SaveMe Oh Performance 9 June 2015

Performance Art by SaveMe Oh

A floor has been laid out. Moving green dots on the map mark a crowd gathering.

An hour before I’d been at work, planning to stay on for the evening’s film. But I’d picked up on Ziki Questi’s twitter feed that SaveMe Oh was going to stage a performance that evening, at The Josef K Galleria dell’Arte. For sure, I know of SaveMe’s reputation. But then you can’t always predict the ones that sink their teeth in your leg, I well know.

I’d been to one of her performances before, but not with a graphic card that could take the display in its stride, or a pair of quality speakers to pump the bass. I invested in a couple of decent speakers for my computer because I listen to so much music while sat in front of it. For the price of a couple of gig tickets it’s been well worth it. But apparently I’m the kind of girl who puts on headphones when I go to a concert, and I’d hate to disappoint a friend. And I like nothing better than a bit of visual humour laced with sarcasm too.
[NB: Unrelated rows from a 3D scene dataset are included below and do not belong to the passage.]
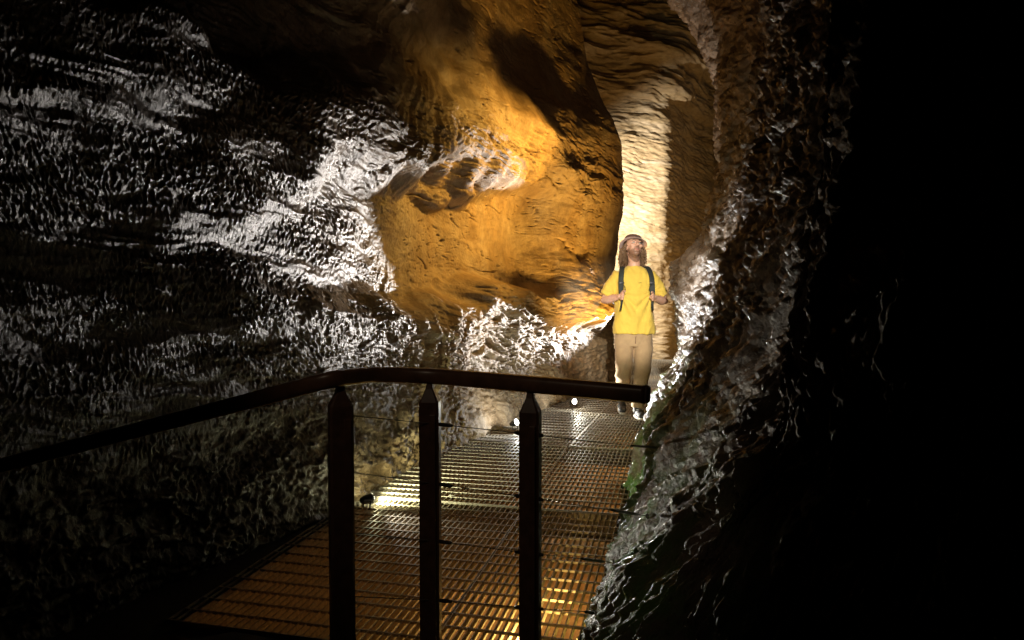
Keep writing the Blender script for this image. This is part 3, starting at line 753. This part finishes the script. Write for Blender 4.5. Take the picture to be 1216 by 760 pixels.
for lo, ta, lb, pw, co, an in lamps:
    t, q = floodlight(lo, ta, lb, group='floodlights along the walkway')
    spot('floodlight_beam', q, ta, pw, co, an, .6, .02)
    point('floodlight_spill', q + Vector((0, 0, .03)), (1.2 if pw < 100 else 4 if pw < 400 else 8), co, .004)
# amber lamp under the grating near the foot of the rock
t, q = floodlight((.13, 2.52, -.16), (.45, 3.2, -.5), 'amber floodlight glowing under the grating by the rock', 'lens_amber')
point('under_deck_glow', (.14, 2.56, -.10), 6, (1, .62, .16), .02)

# unseen lamps placed to light the rock, man and handrail; no fittings modelled
spot('cleft_lamp', (2.36, 10.35, .52), (-.45, 6.35, 1.26), 3000, (1, .93, .87), 22.5, .8, .03)
spot('end_wall_lamp', (1.0, 11.5, 2.5), (2.5, 13.3, 2.2), 1200, (1, .91, .79), 120, .6, .05)
spot('cleft_lamp', (2.34, 10.38, .56), (.16, 7.15, 2.14), 1700, (1, .92, .85), 11, .8, .03)
spot('amber_lamp', (2.05, 7.4, 3.3), (.24, 6.9, 2.55), 720, AMBER, 57, 1.0, .14)
spot('amber_shelf_fill', (1.9, 7.6, .15), (.5, 8.2, 2.9), 520, AMBER, 84, .9, .12)  # added amber fill for the otherwise dark far end of the left wall
spot('amber_end_lamp', (3.6, 10.9, .4), (3.9, 14.0, 2.6), 110, AMBER, 110, .7, .05)
spot('outcrop_fill', (.10, 6.02, .12), (1.9, 6.35, 3.75), 300, WHITE, 27, .8, .02)  # added beam beside the white floodlight to brighten the outcrop top
spot('low_rock_fill', (-.78, 3.86, .06), (.50, 2.6, .3), 55, (1, .95, .82), 62, .7, .02)  # added second beam at the near floodlight to light the lower outcrop
spot('rail_fill', (-.9, .2, 2.3), (-.12, 1.95, .8), 11, (1, .78, .55), 33, .9, .06)  # added weak fill near the camera so the rail and posts show
spot('man_lamp', (.40, 1.1, 2.35), (1.22, 6.92, 1.2), 1800, (1, .93, .82), 15, .6, .05)
def strip(name, loc, az, sx, sy, power, col):
    l = bpy.data.lights.new(name, 'AREA'); l.shape = 'RECTANGLE'; l.size = sx; l.size_y = sy; l.energy = power; l.color = col
    o = bpy.data.objects.new(name, l); C.objects.link(o); o.location = loc; o.rotation_euler = (0, 0, -az); return o
for (x, y, p) in beams:                    # unseen area lights added under the support beams, shining down on the rock bed
    strip('under_deck_strip', (x, y, -.135), .25, 1.7, .08, p*.62, (1, .58, .19))
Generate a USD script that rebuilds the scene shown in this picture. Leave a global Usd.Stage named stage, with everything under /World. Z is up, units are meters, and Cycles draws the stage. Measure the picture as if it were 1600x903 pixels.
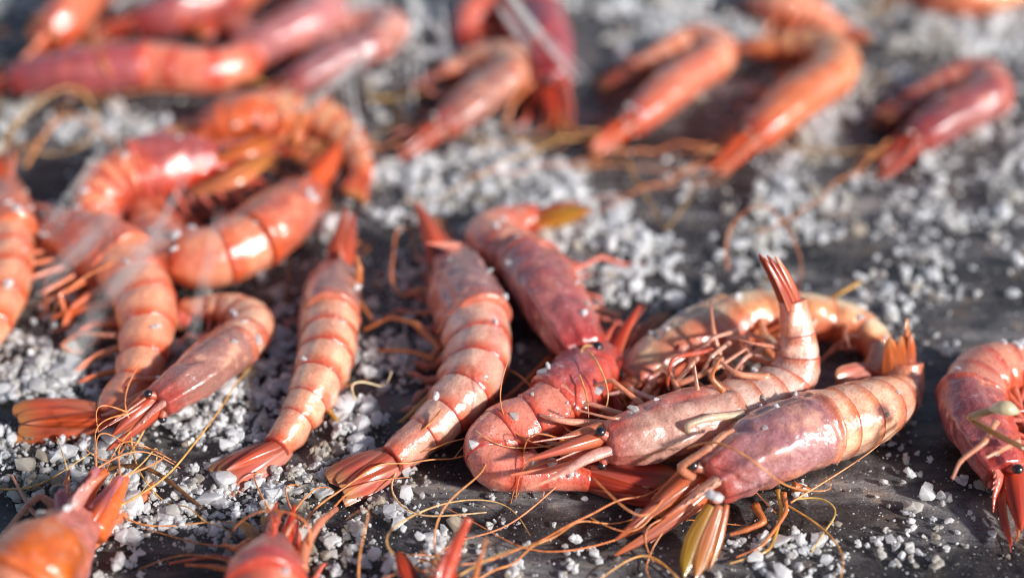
import math, numpy as np, trimesh, usdkit, meshkit
from pxr import Usd, UsdGeom, UsdLux, UsdShade, Gf, Sdf, Vt
from scipy.interpolate import CubicSpline, PchipInterpolator
from scipy.spatial import ConvexHull

stage = Usd.Stage.CreateInMemory()
UsdGeom.SetStageUpAxis(stage, UsdGeom.Tokens.z)
UsdGeom.SetStageMetersPerUnit(stage, 1.0)
UsdGeom.Xform.Define(stage, '/World')

# ------------------------------------------------------------------ camera, sky, sun, exposure
W0, H0, FPX = 1600.0, 903.0, 2500.0
PITCH, DIST = math.radians(38), 0.55
FOCUS, FSTOP, EXPOSURE = 0.470, 3.3, 0.70
SUN_EL, SUN_AZ = math.radians(27), math.radians(122)     # azimuth from +y (away) clockwise towards +x (right)
SUN_I, SKY_S, SUN_ANGLE = 1.25, 0.078, 4.0

CAM = np.array([0, -DIST * math.cos(PITCH), DIST * math.sin(PITCH)])
FWD = np.array([0, math.cos(PITCH), -math.sin(PITCH)])
RIGHT, UP = np.array([1.0, 0, 0]), np.array([0, math.sin(PITCH), math.cos(PITCH)])
cam = UsdGeom.Camera.Define(stage, '/World/camera')
cam.CreateHorizontalApertureAttr(36.0)
cam.CreateVerticalApertureAttr(36.0 * 577 / 1024)
cam.CreateFocalLengthAttr(36.0 * FPX / W0)
cam.CreateFStopAttr(FSTOP)
cam.CreateFocusDistanceAttr(FOCUS)
cam.CreateExposureAttr(EXPOSURE)
cam.CreateClippingRangeAttr((0.01, 100.0))
M = Gf.Matrix4d(*RIGHT, 0, *UP, 0, *(-FWD), 0, *CAM, 1)
cam.AddTransformOp().Set(M)

dome = UsdLux.DomeLight.Define(stage, '/World/sky')
sky_mat = usdkit.material(stage, '/World/Looks/sky', {
    'sky': ('sky_texture', {'sky_type': 'single_scattering', 'sun_disc': False, 'sun_elevation': SUN_EL, 'sun_rotation': SUN_AZ}),
    'bg': ('background_shader', {'strength': SKY_S})}, [('sky.color', 'bg.color')], surface='bg.background')
UsdShade.MaterialBindingAPI.Apply(dome.GetPrim()).Bind(sky_mat)
dome.GetPrim().SetCustomDataByKey('kind', 'structure')
sun = UsdLux.DistantLight.Define(stage, '/World/sun')
sun.CreateNormalizeAttr(True); sun.CreateIntensityAttr(SUN_I); sun.CreateAngleAttr(SUN_ANGLE); sun.CreateColorAttr((1, 0.97, 0.93))
sd = np.array([math.cos(SUN_EL) * math.sin(SUN_AZ), math.cos(SUN_EL) * math.cos(SUN_AZ), math.sin(SUN_EL)])
sun.AddTransformOp().Set(Gf.Matrix4d().SetRotate(Gf.Rotation(Gf.Vec3d(0, 0, 1), Gf.Vec3d(*sd))))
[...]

The visual pace is incessant; the sound track, a Canadian rock station, affirms it. The soundtrack on the video is Rage (feat Vosmoy) (Still Pluto) / CC BY-NC-SA 4.0

There’s also an album of images on Flickr, which are larger but fewer than the ones at the bottom of the post.

I’ve talked many times on my blog about what is digital art. While you can argue about the overlap, the core has to be what it can do that other forms can’t. And this is digital art. Re-embodied, not dis-embodied we are sharing an experience with others; it is temporary, ephemeral, immersive, visceral. We have gathered from around the World in one chosen place. It is immersive and visceral because of its own persuasive power and our sense of being. Campfire stories do it, cinema does it, games do it.

It is not because the technology shuts everything else out. Immersivity is a state of mind, not a state of technology.

Throughout are voices, typed in local chat. I’m concentrating on the images and only turn to conversation towards the end. This is a sociability, an engagement, a playfulness that is part of the performance, something the artist can only facilitate, not create. And she is encouraging it.*

This is the profound difference between the artist as gatekeeper, the maintainer of good taste and high art, and the artist that breaks down the doors and lets everyone in, to make of it what they will. Vive la révolution.